In the comment box below, my friend Maria writes about her great grandfather, who always carried kid gloves in order to challenge any man who slighted him to a fencing duel. (The challenge coming in the form of a light slap to the face with a glove!) Maria writes that no-one was maimed and there weren’t any fatalities, though he never lost a duel. She kindly sent this photograph of him on horseback to share at the Artlog. Note his sartorial splendour: the bow at his neck, the cufflinks, gloves and crop, and the stylish hat!

My thanks, Maria.
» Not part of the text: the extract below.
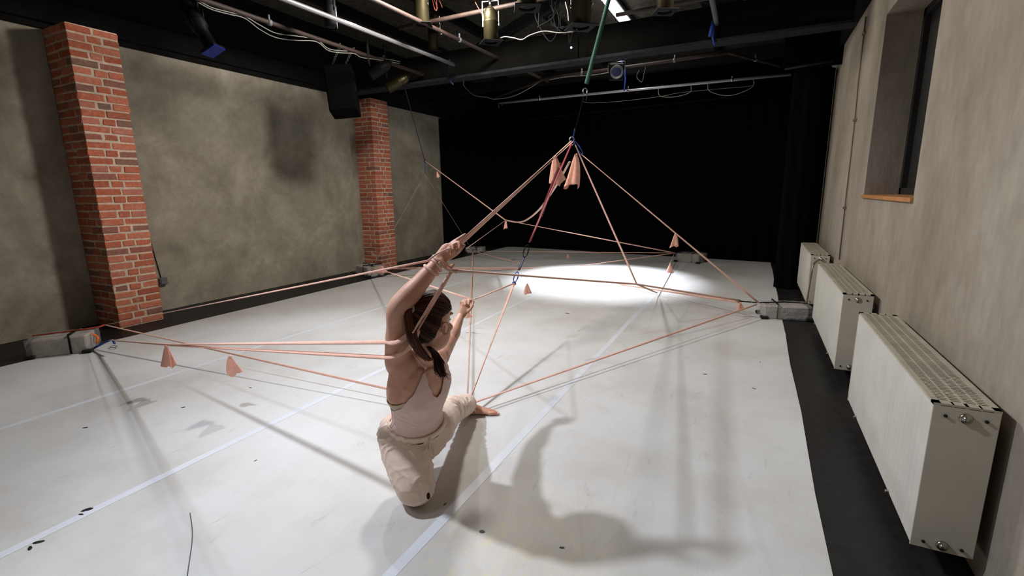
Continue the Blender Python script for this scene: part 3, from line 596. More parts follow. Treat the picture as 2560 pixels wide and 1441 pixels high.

Your great grandfather looks magnificent!

Jordan’s maquette, day 2

It’s got to be said that over the decade that I’ve been building and using maquettes as studio aids, I’ve got damned ingenious at making constructions that have an enormous degree of pose-ability. Where once they were simple, the backs of the figures are now bewildering layers of levers, double-elbowed joints and sliding bars, the better to help me get the most expressive movements out of the components. The maquette of Jordan is coming along beautifully, and had I not other things to attend to today, it would have been finished this evening. The jacket alone is a fluid shape that can sit snugly on him, but convincingly mimics what occurs to the shoulders of such a garment when the arms within it are raised. Here are some images to show how it looks.

Adding marks and texture to the jacket in green pencil

Tonight I will be adding his hands, clad in tight-fitting lavender gloves!